»Schuluniformen lösen keine Probleme«

Meinungen geteilt / Suche nach Wegen weg vom Markenzwang und hin zu mehr Wir-Gefühl

  • Rainer Funke
  • Lesedauer: 3 Min.
Sollen Mädchen und Jungen in den Schulen Uniformen tragen? Nicht solche mit Rangabzeichen und Metallknöpfen, versteht sich. Eher T-Shirts und Hosen? Einer Umfrage des Kinderhilfswerkes e. V. zufolge, an der sich 4200 Schüler - darunter viele Berliner - beteiligten, lehnen rund 44 Prozent solch Ansinnen entschieden ab. 35 Prozent tendieren zu »Warum nicht«, 14 Prozent meinen, sich nur mit dem Gedanken befreunden zu können, wenn es sich um modische Bekleidung handeln würde. Sieben Prozent enthielten sich mangels eigener Meinung der Stimme.
Hintergrund der immer mal wieder aufkommenden Debatte ist der Markenzwang für Klamotten, den sich Schüler selbst auferlegen oder sich dazu genötigt fühlen, um nicht Spott oder Missachtung anderer auf sich zu ziehen. Man möchte nicht Außenseiter sein. Eltern, die teure Markenartikel nicht bezahlen können oder wollen, befürchten Nachteile für ihre Kinder. Und mancher Lehrer kann mit der in den Klassen verbreiteten Meinung nicht umgehen, dass in leichter Abwandlung eines bekannten Filmtitels eben Kleider den Schüler machen.
In der Politik gibt es bisher keine einhellige Meinung. Zumal ja auch der Markentrend zu einer gewissen Uniformität führt und die eine lediglich mit der anderen getauscht würde. Schulsenator Klaus Böger (SPD) legt Wert darauf, dass es nicht um Uniformen, sondern um einheitliche Schulkleidung geht. Nach seiner Ansicht würde sie das Wir-Gefühl in einer Schule stärken und der Markenzwang wegfallen. Er hält es für sinnvoll, wenn eine Schule solche Kleidung einführt und sich Schüler, Eltern und Lehrer darüber einig sind. Das würde er unterstützen. Keineswegs wolle er aber die Schulkleidung von oben verordnen, Vorschriften habe man mehr als genug. Völlig leidenschaftslos sieht Sozialsenatorin Heidi Knake-Werner (PDS) das Thema. Uniformen, so sagt sie, lösten keine Probleme, schon gar nicht in einem Alter, wo sich Individualität und Fähigkeiten zur Toleranz soeben entwickeln.

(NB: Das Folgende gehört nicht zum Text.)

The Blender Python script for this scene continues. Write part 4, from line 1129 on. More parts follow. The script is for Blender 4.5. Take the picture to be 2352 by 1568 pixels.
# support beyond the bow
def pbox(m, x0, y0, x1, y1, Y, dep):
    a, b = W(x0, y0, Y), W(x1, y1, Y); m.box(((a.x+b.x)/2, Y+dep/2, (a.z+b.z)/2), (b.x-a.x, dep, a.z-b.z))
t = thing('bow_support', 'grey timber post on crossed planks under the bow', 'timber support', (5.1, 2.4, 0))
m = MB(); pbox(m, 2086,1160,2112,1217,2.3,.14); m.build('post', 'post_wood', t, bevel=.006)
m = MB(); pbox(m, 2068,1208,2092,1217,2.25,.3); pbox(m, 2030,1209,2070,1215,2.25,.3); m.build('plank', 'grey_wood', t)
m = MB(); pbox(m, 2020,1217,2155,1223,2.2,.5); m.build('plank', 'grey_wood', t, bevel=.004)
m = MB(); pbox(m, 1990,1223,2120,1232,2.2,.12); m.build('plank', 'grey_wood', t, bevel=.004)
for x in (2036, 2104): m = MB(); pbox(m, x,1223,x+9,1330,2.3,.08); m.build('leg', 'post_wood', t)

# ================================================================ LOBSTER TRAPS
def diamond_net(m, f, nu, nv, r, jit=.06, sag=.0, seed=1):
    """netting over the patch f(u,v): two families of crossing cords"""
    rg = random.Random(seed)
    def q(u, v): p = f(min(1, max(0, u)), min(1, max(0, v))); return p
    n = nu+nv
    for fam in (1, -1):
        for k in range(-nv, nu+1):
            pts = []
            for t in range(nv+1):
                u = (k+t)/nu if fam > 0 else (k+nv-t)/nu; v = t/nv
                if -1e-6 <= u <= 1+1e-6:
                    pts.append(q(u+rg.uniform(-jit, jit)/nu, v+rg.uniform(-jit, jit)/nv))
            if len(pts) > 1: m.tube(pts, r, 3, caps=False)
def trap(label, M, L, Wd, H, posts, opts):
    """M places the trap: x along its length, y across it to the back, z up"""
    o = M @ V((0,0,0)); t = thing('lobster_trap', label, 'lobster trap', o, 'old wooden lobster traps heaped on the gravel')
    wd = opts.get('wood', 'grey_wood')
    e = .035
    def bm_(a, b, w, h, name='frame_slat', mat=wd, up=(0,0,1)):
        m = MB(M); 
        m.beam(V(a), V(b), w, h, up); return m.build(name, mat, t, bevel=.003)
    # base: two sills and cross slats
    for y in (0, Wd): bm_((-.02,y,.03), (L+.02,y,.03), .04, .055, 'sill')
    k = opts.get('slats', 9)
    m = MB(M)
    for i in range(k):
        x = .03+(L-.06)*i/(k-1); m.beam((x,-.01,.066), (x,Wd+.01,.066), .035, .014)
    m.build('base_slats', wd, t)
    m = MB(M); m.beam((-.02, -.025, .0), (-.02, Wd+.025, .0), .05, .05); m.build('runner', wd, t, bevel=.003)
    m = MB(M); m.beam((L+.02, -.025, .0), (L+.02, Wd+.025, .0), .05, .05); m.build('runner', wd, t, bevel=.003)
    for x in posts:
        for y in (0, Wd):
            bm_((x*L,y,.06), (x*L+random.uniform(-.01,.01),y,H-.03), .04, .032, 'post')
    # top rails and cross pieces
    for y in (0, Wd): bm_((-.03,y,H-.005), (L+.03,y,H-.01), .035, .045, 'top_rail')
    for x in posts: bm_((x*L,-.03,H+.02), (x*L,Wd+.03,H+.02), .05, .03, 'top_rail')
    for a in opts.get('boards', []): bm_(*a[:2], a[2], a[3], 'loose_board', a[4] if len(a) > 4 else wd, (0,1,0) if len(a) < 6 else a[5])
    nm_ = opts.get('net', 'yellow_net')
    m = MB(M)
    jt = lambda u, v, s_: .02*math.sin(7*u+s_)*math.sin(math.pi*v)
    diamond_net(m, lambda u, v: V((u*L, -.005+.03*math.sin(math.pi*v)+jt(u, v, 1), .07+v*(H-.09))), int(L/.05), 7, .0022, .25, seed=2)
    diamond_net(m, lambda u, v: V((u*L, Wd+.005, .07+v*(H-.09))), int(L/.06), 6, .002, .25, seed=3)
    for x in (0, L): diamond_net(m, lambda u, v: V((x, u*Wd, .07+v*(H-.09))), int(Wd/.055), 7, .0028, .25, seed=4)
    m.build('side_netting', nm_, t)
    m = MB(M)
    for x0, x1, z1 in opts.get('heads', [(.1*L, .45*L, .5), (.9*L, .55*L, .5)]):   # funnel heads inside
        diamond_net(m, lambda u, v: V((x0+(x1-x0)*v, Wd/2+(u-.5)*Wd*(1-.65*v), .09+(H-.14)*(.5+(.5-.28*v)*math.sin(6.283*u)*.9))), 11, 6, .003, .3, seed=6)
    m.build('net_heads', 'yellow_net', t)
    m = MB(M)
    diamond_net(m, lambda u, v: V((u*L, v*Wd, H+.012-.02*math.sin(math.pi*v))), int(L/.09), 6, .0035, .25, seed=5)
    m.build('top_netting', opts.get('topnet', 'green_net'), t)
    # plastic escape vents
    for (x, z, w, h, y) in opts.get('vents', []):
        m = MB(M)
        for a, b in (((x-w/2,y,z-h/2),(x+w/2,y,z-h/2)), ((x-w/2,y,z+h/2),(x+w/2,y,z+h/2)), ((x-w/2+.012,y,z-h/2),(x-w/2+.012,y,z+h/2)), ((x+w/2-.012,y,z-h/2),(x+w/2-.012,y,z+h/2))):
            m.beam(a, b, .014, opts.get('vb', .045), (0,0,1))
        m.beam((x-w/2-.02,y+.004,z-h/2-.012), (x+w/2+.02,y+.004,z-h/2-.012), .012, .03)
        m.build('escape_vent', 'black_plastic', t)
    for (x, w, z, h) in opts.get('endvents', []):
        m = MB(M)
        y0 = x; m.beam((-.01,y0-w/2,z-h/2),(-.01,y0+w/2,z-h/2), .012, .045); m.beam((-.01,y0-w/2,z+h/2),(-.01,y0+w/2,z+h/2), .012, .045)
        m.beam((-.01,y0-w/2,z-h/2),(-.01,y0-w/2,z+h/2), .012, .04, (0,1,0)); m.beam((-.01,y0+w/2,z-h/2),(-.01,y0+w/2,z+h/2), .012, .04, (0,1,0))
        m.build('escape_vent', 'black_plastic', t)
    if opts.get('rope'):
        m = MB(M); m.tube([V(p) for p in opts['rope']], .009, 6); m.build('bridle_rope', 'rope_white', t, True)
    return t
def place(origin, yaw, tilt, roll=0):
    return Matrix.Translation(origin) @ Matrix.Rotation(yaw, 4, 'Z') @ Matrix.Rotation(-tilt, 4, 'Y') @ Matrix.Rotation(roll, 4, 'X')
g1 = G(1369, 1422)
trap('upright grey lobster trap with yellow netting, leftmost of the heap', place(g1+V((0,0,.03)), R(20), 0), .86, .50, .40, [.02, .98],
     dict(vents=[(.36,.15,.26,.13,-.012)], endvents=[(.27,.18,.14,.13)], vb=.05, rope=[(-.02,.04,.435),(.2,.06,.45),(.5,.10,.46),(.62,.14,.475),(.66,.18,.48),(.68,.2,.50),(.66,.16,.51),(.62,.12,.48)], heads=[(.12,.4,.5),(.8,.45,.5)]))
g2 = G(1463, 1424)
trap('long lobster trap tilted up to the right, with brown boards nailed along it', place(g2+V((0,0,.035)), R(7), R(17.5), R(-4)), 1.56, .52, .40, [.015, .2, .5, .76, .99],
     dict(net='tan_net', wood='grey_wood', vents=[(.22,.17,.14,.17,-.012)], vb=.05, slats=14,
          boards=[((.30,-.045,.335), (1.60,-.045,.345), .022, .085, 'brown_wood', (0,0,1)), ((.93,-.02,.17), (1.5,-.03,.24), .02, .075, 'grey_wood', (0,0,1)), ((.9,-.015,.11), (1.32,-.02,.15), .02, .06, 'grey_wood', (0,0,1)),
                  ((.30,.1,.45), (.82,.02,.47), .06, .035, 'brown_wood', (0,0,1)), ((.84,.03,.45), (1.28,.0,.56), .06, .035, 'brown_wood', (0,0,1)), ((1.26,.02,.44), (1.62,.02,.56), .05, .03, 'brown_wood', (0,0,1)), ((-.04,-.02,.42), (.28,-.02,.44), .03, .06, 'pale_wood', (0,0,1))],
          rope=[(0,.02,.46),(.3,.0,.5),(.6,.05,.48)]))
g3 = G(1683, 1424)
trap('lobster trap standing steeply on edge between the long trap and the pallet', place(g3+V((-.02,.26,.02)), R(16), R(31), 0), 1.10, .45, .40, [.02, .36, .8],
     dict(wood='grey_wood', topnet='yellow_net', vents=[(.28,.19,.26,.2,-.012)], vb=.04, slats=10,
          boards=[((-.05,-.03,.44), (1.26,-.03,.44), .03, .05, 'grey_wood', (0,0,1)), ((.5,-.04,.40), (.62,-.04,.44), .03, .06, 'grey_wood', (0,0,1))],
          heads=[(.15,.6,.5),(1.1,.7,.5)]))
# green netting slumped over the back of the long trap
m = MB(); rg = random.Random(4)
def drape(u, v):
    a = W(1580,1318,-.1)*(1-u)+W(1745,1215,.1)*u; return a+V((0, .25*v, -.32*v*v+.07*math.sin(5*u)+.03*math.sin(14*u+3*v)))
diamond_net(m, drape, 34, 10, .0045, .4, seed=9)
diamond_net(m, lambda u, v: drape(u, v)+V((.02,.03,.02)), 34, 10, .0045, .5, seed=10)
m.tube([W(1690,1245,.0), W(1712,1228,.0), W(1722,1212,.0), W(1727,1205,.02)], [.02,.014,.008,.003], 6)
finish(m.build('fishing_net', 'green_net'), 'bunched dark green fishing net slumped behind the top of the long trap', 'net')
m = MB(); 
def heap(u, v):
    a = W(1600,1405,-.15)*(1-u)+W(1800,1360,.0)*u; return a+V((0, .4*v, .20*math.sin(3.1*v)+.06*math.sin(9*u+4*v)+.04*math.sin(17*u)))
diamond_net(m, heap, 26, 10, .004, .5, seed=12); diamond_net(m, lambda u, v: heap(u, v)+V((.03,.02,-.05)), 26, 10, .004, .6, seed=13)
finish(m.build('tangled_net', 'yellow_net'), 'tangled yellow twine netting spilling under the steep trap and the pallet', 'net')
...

Ulrich Thöne, Landesvorsitzender der Gewerkschaft Erziehung und Wissenschaft (GEW), nennt die Uniformen »einen ziemlichen Quatsch«. Bei dem derzeitigen Trend zum Sponsoring und dem riesigen Werbeaufwand gerade der Markenfirmen auf die Schulklientel bliebe ein solches Ansinnen ganz sicher ohne Chance. Eine Normierung der Verhaltensweisen von Schülern sei zudem ein völlig falscher Gedanke und Weg. Was gebraucht werde, sei eine Werteorientierung und die Fähigkeit der Schülerschaft, sich damit auseinander zu setzen, so Thöne. Das erreiche man aber nicht über Äußerlichkeiten, sondern nur im vielfachen Gespräch mit ihr. Voraussetzung dafür sei »eine dichtere personelle Betreuung an den Schulen, statt junge Leute wie auf dem Kasernenhof zu drillen«, meint Thöne.
Das Kinderhilfswerk wiederum plädiert für Modellversuche, bei dem Schüler sich einbringen können und nach ihrer Meinung gefragt werden. Nötig wäre, denkt der stellvertretende Bundesgeschäftsführer Michael Kruse, das Problem im Unterricht zu erörtern, in Sozialkunde und Gemeinschaftskunde. Er glaubt aber, dass eine Uniformierung soziale Herkünfte und Unterschiede nur oberflächlich zu verdecken vermag.
Einen anderen Aspekt hebt Rolf Taßler, Landesvorsitzender der Polizeigewerkschaft beim Beamtenbund (DPolG), hervor. Der Markenzwang verführe manche Jugendliche, deren Eltern sich solche Anschaffungen nicht leisten können, zu Einbrüchen oder zu Überfällen. Deshalb trüge die Uniform an der Schule dazu bei, solche Kriminalität ein wenig einzudämmen, sagt Taßler. Anweisen lasse sich die Uniform nach seiner Erfahrung jedoch nicht.